The space-sharing company, already famous and well-funded for the value it offers to modern, technologically proficient and often geographically separated workforces, keeps making inroads in payments and commerce — in fact, it is getting into software via the just announced acquisition of Teem, which sells office management technology.
WeWork also wants to make a bigger name for itself as an enabler of innovation. Already, it has helped score some significant successes.
Dating App
One of those is a company called Coffee Meets Bagel, a firm whose “highly curated” dating app is designed to appeal to women seeking relationship-minded partners, and who often are outnumbered by men on similar dating sites.
Viewers of the entrepreneurial TV series Shark Tank might be familiar with the company. Its founders, three sisters from San Francisco, turned down Mark Cuban’s $30 million offer to buy the startup in 2015. The company has reportedly raised $23.4 million since then, employs more than 30 workers and continues to expand internationally.
Coffee Meets Bagel is listed as one of the alumni members of WeWork Labs, which “provides the community, education, connections and mentorship to help anyone take the startup path and grow with us,” WeWork said. “We partner with local incubators and accelerators to provide holistic, long-term support for startups.”
Innovation Program
WeWork Labs members receive their own pricing for work space — the monthly rate per person per month for space in the tech-heavy Dumbo Heights section of Brooklyn was going for $450 as of Sept. 12 — along with mentorship, pitch nights, investor introductions, workshops and other features.
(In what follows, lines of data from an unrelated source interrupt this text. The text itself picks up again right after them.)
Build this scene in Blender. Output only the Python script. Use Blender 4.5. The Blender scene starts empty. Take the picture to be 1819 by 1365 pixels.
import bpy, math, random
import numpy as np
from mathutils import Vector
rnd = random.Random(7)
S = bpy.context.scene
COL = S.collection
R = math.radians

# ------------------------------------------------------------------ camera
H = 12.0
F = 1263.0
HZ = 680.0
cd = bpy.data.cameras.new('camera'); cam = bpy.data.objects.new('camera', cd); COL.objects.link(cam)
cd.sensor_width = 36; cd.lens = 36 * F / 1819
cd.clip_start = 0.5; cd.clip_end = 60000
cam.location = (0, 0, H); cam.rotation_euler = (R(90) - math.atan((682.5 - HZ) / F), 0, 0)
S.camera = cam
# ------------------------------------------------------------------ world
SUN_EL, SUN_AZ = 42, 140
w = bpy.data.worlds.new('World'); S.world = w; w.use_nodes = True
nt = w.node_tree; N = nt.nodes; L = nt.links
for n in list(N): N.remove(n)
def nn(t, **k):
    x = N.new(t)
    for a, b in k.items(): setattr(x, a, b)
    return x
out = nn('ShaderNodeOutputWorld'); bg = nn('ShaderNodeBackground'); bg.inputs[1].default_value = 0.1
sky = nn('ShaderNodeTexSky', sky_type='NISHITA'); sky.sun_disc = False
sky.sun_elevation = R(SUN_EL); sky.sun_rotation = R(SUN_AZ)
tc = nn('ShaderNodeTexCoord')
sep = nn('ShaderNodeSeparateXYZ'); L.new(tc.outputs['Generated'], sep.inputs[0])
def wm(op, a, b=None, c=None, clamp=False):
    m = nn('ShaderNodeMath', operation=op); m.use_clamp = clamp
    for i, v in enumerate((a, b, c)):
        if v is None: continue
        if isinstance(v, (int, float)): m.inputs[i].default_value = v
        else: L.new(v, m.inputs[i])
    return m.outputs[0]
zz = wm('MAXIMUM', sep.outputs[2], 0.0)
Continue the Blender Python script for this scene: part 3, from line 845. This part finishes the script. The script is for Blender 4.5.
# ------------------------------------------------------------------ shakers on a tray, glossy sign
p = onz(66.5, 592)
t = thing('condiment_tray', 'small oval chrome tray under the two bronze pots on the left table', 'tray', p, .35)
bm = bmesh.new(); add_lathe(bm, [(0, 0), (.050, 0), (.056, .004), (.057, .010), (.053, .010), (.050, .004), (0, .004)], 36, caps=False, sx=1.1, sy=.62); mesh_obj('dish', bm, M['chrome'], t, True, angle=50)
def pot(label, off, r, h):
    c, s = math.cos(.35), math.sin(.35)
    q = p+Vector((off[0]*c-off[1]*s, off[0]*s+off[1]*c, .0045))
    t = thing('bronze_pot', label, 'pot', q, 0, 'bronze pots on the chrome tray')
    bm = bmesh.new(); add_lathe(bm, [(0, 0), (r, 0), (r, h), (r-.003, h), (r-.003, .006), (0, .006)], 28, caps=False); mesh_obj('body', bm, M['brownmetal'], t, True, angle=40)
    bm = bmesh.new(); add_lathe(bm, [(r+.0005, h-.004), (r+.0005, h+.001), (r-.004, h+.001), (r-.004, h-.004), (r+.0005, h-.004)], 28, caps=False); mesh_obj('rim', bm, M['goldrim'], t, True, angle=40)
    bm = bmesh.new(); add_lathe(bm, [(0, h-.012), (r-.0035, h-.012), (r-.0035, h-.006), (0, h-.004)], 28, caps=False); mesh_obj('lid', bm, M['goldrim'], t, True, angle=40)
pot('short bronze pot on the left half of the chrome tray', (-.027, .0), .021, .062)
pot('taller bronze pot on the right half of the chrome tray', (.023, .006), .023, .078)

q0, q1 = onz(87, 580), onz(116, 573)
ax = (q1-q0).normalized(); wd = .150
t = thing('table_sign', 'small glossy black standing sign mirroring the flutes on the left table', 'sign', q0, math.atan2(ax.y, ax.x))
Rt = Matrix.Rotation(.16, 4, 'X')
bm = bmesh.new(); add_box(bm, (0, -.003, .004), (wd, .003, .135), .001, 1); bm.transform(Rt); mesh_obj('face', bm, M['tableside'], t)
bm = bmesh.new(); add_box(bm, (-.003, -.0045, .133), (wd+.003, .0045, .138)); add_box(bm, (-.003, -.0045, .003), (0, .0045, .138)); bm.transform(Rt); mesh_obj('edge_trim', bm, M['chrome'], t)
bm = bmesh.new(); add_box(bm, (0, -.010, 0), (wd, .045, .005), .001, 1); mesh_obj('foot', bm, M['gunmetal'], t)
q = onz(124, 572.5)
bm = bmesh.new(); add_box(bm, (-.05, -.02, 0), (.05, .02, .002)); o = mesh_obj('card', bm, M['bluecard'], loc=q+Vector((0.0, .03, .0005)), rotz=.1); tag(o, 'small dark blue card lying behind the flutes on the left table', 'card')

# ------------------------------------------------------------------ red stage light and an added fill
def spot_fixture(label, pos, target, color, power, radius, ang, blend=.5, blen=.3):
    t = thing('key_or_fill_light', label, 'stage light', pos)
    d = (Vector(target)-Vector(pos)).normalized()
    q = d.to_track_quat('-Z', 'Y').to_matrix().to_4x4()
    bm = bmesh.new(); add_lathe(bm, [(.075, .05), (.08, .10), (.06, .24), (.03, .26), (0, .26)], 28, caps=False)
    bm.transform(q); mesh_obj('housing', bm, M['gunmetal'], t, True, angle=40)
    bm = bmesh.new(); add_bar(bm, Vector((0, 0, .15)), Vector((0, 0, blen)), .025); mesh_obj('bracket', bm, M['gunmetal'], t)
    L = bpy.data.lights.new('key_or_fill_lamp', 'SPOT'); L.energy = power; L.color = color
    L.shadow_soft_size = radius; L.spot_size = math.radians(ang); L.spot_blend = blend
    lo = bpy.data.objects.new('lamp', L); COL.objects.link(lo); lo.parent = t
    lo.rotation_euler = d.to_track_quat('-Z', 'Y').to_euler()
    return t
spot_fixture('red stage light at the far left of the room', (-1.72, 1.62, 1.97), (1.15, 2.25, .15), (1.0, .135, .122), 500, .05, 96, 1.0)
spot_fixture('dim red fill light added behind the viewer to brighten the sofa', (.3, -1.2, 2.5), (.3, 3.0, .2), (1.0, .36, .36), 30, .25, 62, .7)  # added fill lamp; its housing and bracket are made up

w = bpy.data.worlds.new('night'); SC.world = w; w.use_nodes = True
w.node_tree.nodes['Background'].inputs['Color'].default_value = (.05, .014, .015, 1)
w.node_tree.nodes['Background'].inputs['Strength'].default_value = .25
The company does not require that WeWork Labs participants give up any equity in their firms to the space-sharing provider.
Coffee Meets Bagel has recently set up operations in Seattle — its first office outside San Francisco — and used WeWork space for that. “The office grew organically out of the startup’s decision to hire new employees based on talent, not location,” GeekWire wrote in a report.
“The company has hired individual employees in cities scattered across the U.S., but in Seattle, it attracted three new hires fairly quickly,” the report said. The startup put its new Seattle employees “in the Westlake WeWork in Seattle for the time being,” with a “full office [possible] in the coming years.”
Innovator Awards
Awards also play a role in WeWork’s desire to play a larger role in the innovation economy — just as they do for other companies involved in payments and commerce. WeWork operates the Creator Awards, a series of regional competitions rewarding innovators that is open to entrants whether they use WeWork or not.
Earlier this year, during the Creator Awards Global Finals in New York — an event that included a musical performance from Macklemore — Global Vision 2020, a nonprofit that distributes corrective glasses to the needy, won the $1 million grand prize.
According to an account of the event, WeWork “awarded over $4 million to eight promising startups and nonprofits at the inaugural event, where winners of preliminary regional competitions pitched their big ideas to judges for a shot” at that grand prize. “The global competition is part of WeWork’s effort to promote promising startups, while also positioning the company’s brand as not only an office space firm, but one that fosters innovative ideas and entrepreneurs.”
Investors still are not certain if WeWork is an office or real-estate firm, or a tech company. Maybe it’s a hybrid, or maybe it will end up as something else. But there is no doubt that the company wants a piece of the innovation economy.